Sit back, relax and listen
by Father Francis P. DeSiano, CSP
December 19, 2013

The following is a homily for the Fourth Sunday of Advent, Dec. 22.

What shall I get so-and-so for Christmas? Or where will we go for our Christmas break? These kinds of decisions take some thought, but they are not earth-shattering. Other decisions loom much larger: Where will I go to college? Or, even more, what will be my chosen career? Or, yet more still, whom will I marry?

There are various methods for making decisions – asking advice, writing down lists of pros and cons or getting out the calculator to figure out costs. But sometimes, the best way is to let things sit – to pull back, to do nothing – in order to listen to the deeper voices inside of us.

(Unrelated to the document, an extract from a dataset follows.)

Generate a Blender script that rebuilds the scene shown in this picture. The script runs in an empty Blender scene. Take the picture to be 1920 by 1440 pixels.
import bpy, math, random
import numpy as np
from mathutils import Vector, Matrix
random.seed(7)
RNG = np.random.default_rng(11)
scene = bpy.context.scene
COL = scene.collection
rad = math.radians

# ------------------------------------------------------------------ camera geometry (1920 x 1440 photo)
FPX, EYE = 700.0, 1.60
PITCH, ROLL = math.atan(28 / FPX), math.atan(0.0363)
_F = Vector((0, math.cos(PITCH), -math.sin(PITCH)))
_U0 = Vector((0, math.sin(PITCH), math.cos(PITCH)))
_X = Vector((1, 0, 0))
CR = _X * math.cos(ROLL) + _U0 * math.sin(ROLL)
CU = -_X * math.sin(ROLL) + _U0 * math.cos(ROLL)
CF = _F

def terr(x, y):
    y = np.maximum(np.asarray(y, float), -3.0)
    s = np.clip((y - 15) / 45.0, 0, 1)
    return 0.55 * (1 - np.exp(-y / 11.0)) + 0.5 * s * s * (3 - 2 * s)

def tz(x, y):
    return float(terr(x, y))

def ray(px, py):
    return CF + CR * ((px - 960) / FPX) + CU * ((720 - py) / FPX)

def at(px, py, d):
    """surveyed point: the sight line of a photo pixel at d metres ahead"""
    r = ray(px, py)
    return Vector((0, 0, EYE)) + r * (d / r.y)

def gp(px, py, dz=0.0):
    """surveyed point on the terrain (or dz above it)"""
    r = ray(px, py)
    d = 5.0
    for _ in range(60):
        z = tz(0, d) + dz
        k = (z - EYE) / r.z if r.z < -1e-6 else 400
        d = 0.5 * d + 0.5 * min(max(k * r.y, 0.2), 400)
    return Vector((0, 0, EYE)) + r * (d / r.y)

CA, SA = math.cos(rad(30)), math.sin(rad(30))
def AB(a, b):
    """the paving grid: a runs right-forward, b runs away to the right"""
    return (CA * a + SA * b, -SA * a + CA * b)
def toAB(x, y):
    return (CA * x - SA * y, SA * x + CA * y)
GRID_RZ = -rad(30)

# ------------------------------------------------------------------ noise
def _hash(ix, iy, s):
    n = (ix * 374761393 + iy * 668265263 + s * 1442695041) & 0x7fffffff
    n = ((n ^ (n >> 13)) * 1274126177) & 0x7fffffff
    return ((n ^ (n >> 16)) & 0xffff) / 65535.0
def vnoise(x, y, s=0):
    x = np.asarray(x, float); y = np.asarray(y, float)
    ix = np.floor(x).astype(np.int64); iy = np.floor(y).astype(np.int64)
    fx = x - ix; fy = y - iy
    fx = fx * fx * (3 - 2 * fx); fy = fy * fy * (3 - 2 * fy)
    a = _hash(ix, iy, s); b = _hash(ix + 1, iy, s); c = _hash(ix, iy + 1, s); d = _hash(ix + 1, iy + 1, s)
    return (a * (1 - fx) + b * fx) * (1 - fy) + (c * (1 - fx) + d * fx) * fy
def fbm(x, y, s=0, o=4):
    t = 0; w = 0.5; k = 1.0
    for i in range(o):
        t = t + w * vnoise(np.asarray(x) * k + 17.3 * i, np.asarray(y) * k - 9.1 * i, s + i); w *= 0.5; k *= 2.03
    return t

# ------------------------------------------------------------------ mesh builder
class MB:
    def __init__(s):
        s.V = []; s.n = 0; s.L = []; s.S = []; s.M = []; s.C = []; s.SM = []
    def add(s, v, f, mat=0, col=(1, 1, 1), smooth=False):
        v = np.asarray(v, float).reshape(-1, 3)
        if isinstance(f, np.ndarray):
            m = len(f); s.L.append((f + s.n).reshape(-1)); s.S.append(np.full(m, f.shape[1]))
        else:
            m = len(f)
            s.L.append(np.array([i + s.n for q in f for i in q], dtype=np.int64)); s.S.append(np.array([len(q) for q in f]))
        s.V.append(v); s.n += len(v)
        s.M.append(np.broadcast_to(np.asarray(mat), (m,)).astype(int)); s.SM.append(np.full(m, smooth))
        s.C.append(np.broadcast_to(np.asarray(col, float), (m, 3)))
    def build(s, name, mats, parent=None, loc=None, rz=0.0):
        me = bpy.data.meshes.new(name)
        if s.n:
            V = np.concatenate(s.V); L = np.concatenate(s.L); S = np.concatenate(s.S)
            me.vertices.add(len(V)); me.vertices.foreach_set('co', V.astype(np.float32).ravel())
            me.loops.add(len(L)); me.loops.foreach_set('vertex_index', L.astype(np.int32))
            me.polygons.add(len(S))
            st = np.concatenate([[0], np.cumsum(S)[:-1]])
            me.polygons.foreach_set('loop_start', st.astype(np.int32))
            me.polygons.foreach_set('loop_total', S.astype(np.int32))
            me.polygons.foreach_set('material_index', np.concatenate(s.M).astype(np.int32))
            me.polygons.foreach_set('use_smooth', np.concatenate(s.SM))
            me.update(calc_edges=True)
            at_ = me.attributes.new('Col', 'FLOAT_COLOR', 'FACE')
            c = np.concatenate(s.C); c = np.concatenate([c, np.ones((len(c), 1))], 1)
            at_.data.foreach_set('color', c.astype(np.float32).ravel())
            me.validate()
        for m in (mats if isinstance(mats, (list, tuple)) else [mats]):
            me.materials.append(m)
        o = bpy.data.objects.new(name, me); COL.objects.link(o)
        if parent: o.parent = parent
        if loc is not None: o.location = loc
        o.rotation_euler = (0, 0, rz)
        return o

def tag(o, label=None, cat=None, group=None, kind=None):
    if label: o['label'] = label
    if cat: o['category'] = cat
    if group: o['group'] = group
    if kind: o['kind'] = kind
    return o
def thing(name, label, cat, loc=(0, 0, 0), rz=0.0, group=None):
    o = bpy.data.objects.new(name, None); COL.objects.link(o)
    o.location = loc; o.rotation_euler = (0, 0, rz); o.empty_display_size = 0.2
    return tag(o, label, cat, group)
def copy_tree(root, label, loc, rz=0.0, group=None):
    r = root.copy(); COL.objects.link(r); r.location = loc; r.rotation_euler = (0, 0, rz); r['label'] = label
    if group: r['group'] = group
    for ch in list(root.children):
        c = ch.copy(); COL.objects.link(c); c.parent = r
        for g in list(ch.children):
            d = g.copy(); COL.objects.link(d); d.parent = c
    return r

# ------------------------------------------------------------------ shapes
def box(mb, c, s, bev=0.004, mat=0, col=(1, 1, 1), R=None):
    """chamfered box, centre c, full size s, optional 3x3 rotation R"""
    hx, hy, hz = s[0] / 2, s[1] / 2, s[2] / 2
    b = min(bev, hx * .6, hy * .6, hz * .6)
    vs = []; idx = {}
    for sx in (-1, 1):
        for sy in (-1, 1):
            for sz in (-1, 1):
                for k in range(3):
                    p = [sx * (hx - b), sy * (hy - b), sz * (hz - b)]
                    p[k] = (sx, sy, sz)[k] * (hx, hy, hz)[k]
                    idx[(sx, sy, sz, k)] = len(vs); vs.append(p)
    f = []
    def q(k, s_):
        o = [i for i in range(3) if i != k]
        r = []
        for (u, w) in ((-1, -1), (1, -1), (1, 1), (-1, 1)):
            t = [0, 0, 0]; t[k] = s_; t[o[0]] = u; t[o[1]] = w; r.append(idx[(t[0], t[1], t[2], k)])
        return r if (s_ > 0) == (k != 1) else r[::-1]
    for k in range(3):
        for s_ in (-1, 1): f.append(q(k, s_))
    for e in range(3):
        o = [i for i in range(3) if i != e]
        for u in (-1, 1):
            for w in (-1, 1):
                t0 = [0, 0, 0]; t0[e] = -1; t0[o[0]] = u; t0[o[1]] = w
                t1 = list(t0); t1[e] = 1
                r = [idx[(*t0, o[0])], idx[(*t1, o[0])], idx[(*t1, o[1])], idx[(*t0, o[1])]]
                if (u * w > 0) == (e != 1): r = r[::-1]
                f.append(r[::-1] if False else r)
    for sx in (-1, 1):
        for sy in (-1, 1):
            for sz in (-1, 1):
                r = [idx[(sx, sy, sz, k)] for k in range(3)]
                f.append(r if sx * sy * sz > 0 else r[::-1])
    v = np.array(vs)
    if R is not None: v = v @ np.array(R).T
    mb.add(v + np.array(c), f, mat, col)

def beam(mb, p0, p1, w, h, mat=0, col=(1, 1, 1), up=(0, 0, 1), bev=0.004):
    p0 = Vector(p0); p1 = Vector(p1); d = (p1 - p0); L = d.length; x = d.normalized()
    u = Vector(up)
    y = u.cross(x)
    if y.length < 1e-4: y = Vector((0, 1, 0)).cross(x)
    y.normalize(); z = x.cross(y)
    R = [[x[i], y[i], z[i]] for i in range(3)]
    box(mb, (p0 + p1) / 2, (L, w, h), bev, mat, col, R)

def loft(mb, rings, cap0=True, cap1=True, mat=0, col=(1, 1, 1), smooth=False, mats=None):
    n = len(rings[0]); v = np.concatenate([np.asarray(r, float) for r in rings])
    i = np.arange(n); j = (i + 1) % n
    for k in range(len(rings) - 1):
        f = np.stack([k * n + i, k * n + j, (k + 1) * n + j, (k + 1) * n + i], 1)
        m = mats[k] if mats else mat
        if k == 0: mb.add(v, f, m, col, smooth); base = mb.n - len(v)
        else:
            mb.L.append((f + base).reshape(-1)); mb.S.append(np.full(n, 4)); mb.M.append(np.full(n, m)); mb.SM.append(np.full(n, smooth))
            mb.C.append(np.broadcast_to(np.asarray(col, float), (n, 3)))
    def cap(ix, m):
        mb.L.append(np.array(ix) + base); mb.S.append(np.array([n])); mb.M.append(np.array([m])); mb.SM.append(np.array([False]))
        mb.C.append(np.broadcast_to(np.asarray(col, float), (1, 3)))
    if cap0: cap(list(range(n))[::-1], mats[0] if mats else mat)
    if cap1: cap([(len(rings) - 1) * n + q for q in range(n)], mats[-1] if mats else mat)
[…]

Sometimes it takes a lot of inner reflection to see what is really in our hearts or what is the best thing to do.

Joseph is in a dilemma in the Gospel today. He is obviously a man of integrity and faith; but he finds the woman to whom he is engaged now is with child. What should he do? He figures out one plan that makes sense for him, if not for Mary. Then he goes to sleep, and an angel of the Lord helps him know what he should do. He gives it a rest and then makes his decision.

“Wow,” we say, “I’d love to have an angel of the Lord help me figure out what to do.” But, when we think about it, maybe we do. Because what Joseph’s angel helped him see was God’s deeper hand in the confusing events of his life. He came to see possibilities for God where he did not see them before. The angel, in other words, helped Joseph get to the better senses that his faith in God would have led him to. The angel helped him see what, deep down, he already sensed.

This is a huge invitation for us in this crazy Christmas season – especially the last days before Christ, with last-minute shopping, a few more parties, food shopping and preparation, packing for a trip or getting a spare room ready for visitors. Slow down. Chill out. Pull back. Let some deeper voices emerge inside our heads. Let’s give ourselves the time to see what God is telling us, what the deepest layers of our faith want to say.

I’m sure the message is a little different for each of us, depending on what we are dealing with in life. God’s wisdom, after all, is shaped toward the particular burdens we have. But the underlying message applies to all: God will not leave us alone, isolated, abandoned, as if we were meaningless creatures in a meaningless universe. God is preparing to come among us; in doing that, God changes everything about us – who we are, who we think we can be, and what we think about our ultimate destiny.

So take some time, sit back, turn off the Christmas music, close the eyes, open the heart, and see what God is saying to us. God speaks wonders to Mary, written in her own flesh; God speaks hope and promise to Joseph, even in his anxiety. What will God speak to us? We’ll find out if we give God, and the angels, time.